Si sofferma poi sulla situazione del mercato discografico, sulle critiche ricevute e sul suo ruolo come giudice ad Amici: «Quando si parla di un disco ci si sofferma sul valore economico e commerciale, non siamo solo un prodotto ma la sua vita condensata al suo interno. Un artista sente parlare di se stesso come una merce, mi davano del fallito a 18 anni perché il disco non aveva venduto. I social ci hanno avvicinato alla parola perché scriviamo tantissimo, l’educazione nello scegliere i vocaboli e i toni giusti è fondamentale.
L’esposizione era inferiore rispetto ad oggi, quando sono stato chiamato ad Amici a giudicare i ragazzi ho cercato di dimostrare che sono lì come ascoltatore, di dare dei mezzi per veicolare meglio il tuo messaggio, il fattore anagrafico incide, prendevo le cose più sul personale, difficile spiegare come una passione sia trattata da un giorno a un altro come una professione, non devi perdere autenticità e il giusto brio.
Oggi partecipano ai talent ragazzi molto più pronti, adesso scrivere con un pc, realizzare un provino è di una facilità estrema, arrivano con una chiarezza di scrittura, io dovevo ancora raccontartela nella mente, c’è una direzione nitida che ha il contraltare il fatto che devi comunque ricevere consigli che ti saranno utili e non sempre sono propensi a farli propri».
Altri dettagli sul disco e sulla sua possibile proposizione live in teatro a Milano e a Roma il mese prossimo: «Come colore scelgo il bianco, il suono è rarefatto, gli arrangiamenti erano più pomposi e ritmici all’inizio, ho lasciato che le persone se lo potessero immaginare, come se fosse una tela da dipingere a proprio piacimento. Negli ultimi anni dal vivo ho portato tanta prosa, questo disco è già molto narrativo, ho due piani, le canzoni saranno arrangiate per il live».
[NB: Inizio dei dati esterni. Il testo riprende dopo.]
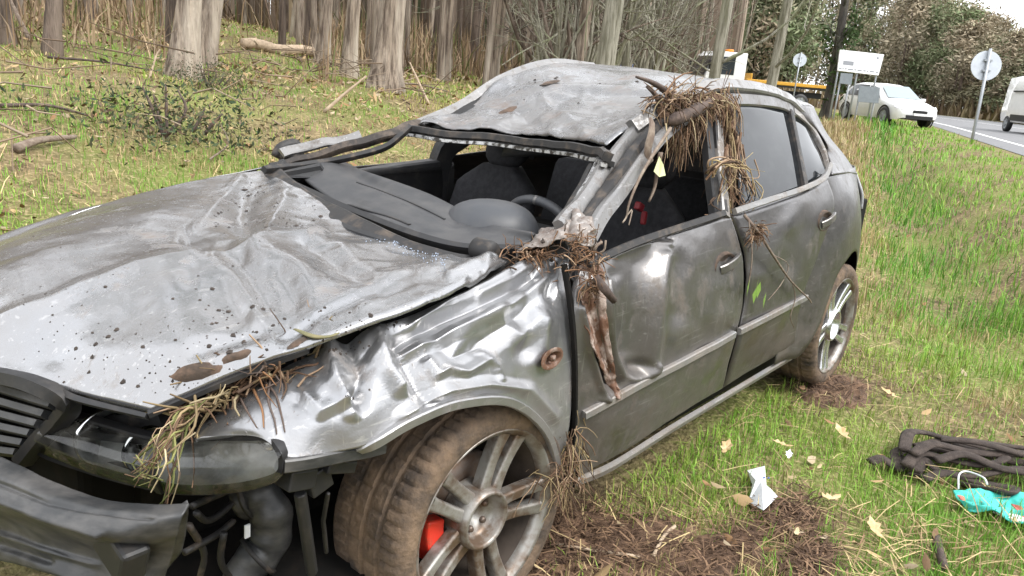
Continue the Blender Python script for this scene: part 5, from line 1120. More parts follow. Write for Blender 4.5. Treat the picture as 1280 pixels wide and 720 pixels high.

Sul feat con Carla Bruni racconta: «“Malumore francese” l’ho scritta pensando a Carla Bruni, ha una voce soffusa che mi ha sempre trasmesso fascino, erotica ed elegante allo stesso modo, le mando la canzone, lei si innamora subito, mi chiama e il giorno dopo eravamo a Milano a registrarla. Mi ha colpito molto la sua generosità, è autrice e mi ha chiesto di essere diretta. Non ho mai conosciuto Monica Bellucci, originaria come me di Città di Castello, mi piacerebbe, ho riconquistato negli ultimi anni un grande attaccamento all’Umbria, prima la sentivo stretta».